?It is the biggest temptation every preacher deals with. Every preacher? Yes, every preacher; and if one ever tells you he or she has never experienced its power, do not buy a used computer from that preacher. What is it? Popularity!
Phillips Brooks, who gave the world his wonderful carol “O Little Town of Bethlehem,” knew popularity’s seductive powers. As a preacher, he experienced it firsthand and declared, “To set one’s heart on being popular is fatal to the preacher’s best growth. It is the worst and feeblest part of your congregation that makes itself heard in vociferous applause, and it applauds that in you which pleases it.”
Truth is that the love of popularity does not just seduce preachers. Everybody likes to be liked. For preachers, however, it is an especially deadly enticement. More than one unusually gifted preacher has been caught up in its grips and weakened, even destroyed, by its deadly power.
These days Jesus is literally everywhere. He is in newspapers and on the covers of magazines. He is on TV and radio.
You can find Him on football fields and on the tailgates of SUVs. He gets a mention in the great debates of the day-from Iraq to gay marriage, from evolution to the environment.
He is a celebrity unequalled in human history, this Jesus you and I are called to preach. My granddaughters might tell you, “He’s hot!” That’s right, He sizzles! Of course, it will not last, will it? Jesus will go out of fashion as quickly as He came in once the media tires of Him, don’t you agree? No? Me neither!
The fact is that Jesus Christ is gaining. He has more followers than ever before. Despite Newsweek magazine’s recent lead story that Christianity is declining in America, the fact remains that Jesus is very popular. I have a feeling that Jesus does not read Newsweek, not even online! Frankly, I am not sure that He really cares what Newsweek thinks, nor CBS, NBC, FOX and all the others. After all, He was here before they came into being, and He will still be here after they are gone. That is just who He is. He has been well-liked-actually, loved-for the better part of 2,000 years. He knows popularity very well.
Have you noticed lately the number of people who have acquired a tattooed likeness of Jesus on a bicep, leg or some other less-seen body part? A tattoo artist I met at a gas station not long ago told me he gets a lot of requests from people-men and women-who want Jesus’ picture on their torso. I guess it is hip to be seen with Jesus on your hip or to carry Him around on some body part that says you know who He is. “Why do you think that is?” I asked the skin painter. He smiled back, “He’s the Man!”

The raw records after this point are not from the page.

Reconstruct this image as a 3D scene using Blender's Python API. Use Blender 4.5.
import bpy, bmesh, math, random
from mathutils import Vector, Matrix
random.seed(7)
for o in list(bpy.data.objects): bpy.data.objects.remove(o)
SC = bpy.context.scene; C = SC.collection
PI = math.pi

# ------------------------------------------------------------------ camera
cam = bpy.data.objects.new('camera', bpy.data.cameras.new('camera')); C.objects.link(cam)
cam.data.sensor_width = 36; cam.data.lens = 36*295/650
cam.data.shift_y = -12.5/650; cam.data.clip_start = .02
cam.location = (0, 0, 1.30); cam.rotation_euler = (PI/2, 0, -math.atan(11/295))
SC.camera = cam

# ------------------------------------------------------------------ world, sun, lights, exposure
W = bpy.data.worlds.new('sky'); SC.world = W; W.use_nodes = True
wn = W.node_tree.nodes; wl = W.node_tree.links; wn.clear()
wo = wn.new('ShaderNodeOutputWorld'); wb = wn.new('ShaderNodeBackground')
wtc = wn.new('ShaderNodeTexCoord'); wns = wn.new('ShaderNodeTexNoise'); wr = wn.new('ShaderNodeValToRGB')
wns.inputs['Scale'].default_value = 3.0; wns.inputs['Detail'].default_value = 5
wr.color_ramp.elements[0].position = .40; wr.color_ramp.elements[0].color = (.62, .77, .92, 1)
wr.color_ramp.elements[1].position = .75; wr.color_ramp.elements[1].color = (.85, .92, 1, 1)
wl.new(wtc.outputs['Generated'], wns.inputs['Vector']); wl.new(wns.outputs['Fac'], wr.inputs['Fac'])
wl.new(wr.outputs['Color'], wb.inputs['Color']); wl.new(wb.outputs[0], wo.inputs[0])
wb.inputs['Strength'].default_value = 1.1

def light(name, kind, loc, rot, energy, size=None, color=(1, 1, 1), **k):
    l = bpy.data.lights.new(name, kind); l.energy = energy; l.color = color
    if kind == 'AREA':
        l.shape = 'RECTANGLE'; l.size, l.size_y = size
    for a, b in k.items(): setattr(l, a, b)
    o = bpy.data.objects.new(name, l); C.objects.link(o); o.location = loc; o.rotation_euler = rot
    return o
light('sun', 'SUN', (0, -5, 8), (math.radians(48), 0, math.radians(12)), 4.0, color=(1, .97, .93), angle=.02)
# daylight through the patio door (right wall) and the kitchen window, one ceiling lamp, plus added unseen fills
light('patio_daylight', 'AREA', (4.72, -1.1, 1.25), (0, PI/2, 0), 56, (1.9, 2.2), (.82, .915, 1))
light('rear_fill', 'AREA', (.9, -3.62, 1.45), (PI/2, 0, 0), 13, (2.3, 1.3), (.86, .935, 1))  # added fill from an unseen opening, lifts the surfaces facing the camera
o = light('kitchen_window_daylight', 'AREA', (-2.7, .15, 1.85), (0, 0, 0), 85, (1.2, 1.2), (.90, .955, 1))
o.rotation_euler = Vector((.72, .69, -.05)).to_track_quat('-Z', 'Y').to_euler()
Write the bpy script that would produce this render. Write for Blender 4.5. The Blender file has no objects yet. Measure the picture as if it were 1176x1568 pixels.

The press may not treat Him like “He’s the Man,” but the fact is that He is No. 1; the biggest One who ever walked on planet Earth. His poll numbers hold steady. Fully 80 percent of Americans believe He was and is the Son of God. Now that is a number any politician could live with! However, even if they could get 80 percent of the vote, politicians and presidents would still come and go; they rise and fall. Even earthly kings and queens live and die, but Jesus just will not go away.
And Jesus knows a bit about popularity. He had that great Sunday when the donkey carried Him through the streets of Jerusalem and the people lined the edge of every road waving branches and calling out, “Hosanna!” He understands better than anybody who ever lived that popularity is a very fleeting thing. Before that week had run its course, some of those same Hosanna-shouting voices screamed out, “Crucify Him!” They preferred a thug over the best person who ever lived! That’s popularity, for you! That’s what it does, and that’s how it “un-does”!
“I charge you in the presence of God and of Christ Jesus, who is to judge the living and the dead, and by his appearing and his kingdom: preach the word; be ready in season and out of season; reprove, rebuke, and exhort, with complete patience and teaching. For the time is coming when people will not endure sound teaching, but having itching ears they will accumulate for themselves teachers to suit their own passions, and will turn away from listening to the truth and wander off into myths” (2 Timothy 4:1-4).
Never confuse the will of the majority with the will of God, especially when you preach. Majorities have a way of evaporating in a hurry. More than one preacher has learned that. That is why smart preachers always preach for an audience of One!
You are not called to please the masses-just the One!